As the conversation went on,
Dr. Willimon pointed out
that the well-meaning
but obviously unprepared parents were the ones who had started
this ball rolling.
They were the ones who had had her baptized, read Bible stories to her, taken her to Sunday School and let her go skiing with Youth Fellowship.
Will said, "You're the one who introduced her to Jesus, not me."
"But all we ever
wanted her to be was a Presbyterian," the father wailed.
Well in addition to proving that even Presbyterians can do some good, this story is as much a parable of call and response as Jeremiah could have written.
For clearly through out that young lady’s life there were the distinct encounters with God.
These in turn gave rise to divine calls that gave clear directions matched neatly to her abilities.
We see too in that story a growing level of response of one who is gradually being wound into the Christ’s plan for a better world.
In each, she seemed to take ever larger steps in faith – a smaller faith that bred the larger faith for the next leap and so on.
So on indeed until her life
of huge faith led her to a pretty saintly decision.
Yet a move that was not blind but was inspired with who she was becoming –
that was emboldened by the opportunity to give others the chance to be who they should be and that was enraptured by the joy of giving Christ’s plan for all of us the ability to be.

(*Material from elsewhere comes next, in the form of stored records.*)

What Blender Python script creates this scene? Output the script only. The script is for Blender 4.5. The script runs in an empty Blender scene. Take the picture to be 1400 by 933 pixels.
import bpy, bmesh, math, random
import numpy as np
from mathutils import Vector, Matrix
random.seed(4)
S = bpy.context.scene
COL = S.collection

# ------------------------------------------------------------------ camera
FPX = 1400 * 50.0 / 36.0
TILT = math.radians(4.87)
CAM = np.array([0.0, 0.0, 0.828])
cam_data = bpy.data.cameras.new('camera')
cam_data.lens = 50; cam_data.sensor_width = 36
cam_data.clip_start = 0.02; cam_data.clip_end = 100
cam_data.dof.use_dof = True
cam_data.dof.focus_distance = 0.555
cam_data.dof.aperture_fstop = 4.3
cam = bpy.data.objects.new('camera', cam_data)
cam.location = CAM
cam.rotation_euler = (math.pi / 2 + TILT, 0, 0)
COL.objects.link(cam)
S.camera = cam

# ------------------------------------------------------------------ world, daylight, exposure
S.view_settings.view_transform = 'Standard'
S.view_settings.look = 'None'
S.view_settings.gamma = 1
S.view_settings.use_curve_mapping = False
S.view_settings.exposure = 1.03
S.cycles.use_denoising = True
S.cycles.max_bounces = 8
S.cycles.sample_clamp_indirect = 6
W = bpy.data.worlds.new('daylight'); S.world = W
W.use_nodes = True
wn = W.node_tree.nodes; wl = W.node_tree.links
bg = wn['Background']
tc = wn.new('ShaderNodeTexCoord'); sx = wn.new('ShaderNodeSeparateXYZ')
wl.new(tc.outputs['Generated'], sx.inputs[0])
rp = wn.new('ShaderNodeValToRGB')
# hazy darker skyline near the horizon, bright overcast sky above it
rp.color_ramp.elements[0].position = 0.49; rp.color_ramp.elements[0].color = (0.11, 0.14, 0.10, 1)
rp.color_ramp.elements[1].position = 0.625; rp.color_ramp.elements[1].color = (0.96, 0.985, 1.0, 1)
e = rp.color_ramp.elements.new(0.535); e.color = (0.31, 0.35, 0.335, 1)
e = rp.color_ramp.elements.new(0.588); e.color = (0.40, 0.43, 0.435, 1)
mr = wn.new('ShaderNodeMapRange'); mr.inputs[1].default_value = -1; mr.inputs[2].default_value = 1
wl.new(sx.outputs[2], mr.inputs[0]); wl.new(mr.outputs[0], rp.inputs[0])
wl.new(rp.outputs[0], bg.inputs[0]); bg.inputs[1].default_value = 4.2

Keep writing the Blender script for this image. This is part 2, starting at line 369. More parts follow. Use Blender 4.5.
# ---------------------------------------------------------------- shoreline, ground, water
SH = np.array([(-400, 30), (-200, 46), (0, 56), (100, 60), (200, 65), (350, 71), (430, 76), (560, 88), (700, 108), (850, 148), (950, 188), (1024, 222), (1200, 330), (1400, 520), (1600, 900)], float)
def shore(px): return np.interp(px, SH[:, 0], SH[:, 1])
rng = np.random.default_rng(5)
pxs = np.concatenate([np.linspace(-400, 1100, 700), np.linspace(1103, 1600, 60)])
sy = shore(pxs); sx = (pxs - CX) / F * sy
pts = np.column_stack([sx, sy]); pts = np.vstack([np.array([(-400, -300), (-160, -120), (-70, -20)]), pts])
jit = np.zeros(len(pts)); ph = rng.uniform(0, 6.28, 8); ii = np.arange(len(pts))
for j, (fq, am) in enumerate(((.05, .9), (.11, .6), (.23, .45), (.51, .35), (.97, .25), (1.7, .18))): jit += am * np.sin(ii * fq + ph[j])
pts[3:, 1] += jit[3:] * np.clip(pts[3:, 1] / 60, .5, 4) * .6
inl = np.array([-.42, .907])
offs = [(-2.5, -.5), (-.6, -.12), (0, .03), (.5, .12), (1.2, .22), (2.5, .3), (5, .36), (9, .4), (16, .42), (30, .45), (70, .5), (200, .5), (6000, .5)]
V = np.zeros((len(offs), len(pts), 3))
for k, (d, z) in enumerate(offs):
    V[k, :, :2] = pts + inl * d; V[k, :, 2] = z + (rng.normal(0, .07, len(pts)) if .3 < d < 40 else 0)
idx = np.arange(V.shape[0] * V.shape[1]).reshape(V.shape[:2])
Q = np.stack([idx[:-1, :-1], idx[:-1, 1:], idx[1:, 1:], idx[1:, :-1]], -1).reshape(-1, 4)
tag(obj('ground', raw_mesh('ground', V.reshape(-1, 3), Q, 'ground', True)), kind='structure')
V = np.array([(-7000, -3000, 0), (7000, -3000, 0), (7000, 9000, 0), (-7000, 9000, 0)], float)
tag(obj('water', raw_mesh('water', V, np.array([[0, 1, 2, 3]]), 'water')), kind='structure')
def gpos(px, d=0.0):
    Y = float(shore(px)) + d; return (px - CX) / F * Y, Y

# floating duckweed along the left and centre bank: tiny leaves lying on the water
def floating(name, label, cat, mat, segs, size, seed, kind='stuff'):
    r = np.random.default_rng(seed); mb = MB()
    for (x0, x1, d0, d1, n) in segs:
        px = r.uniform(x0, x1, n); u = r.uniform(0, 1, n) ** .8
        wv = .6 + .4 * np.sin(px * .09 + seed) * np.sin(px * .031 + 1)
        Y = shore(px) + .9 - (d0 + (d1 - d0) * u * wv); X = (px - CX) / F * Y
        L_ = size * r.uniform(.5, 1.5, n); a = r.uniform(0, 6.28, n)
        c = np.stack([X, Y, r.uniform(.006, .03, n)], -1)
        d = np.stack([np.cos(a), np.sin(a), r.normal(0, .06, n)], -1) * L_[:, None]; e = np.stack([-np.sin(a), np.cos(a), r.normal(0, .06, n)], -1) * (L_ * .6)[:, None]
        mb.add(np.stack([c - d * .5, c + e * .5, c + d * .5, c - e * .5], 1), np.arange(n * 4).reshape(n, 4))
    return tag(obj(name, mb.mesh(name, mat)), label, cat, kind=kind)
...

So similarly let us today reopen the dialogue in our lives of call and response, let us re-engage in the business of planting our small faith in order to harvest a finer crop and the job of building a faith world with our own uniqueness that drives not to the brink.
Instead, let the vessel of our lives pull others back to the centre of trust, let it sweep others into the vortex of hope and let it restore others to the fulcrum of joyful possibility.
For only then, are they at the destination of all faith
; only then are we the person we destined to be;
only then do we together fall back naturally
to that omega point of the cross which is the very heart of God.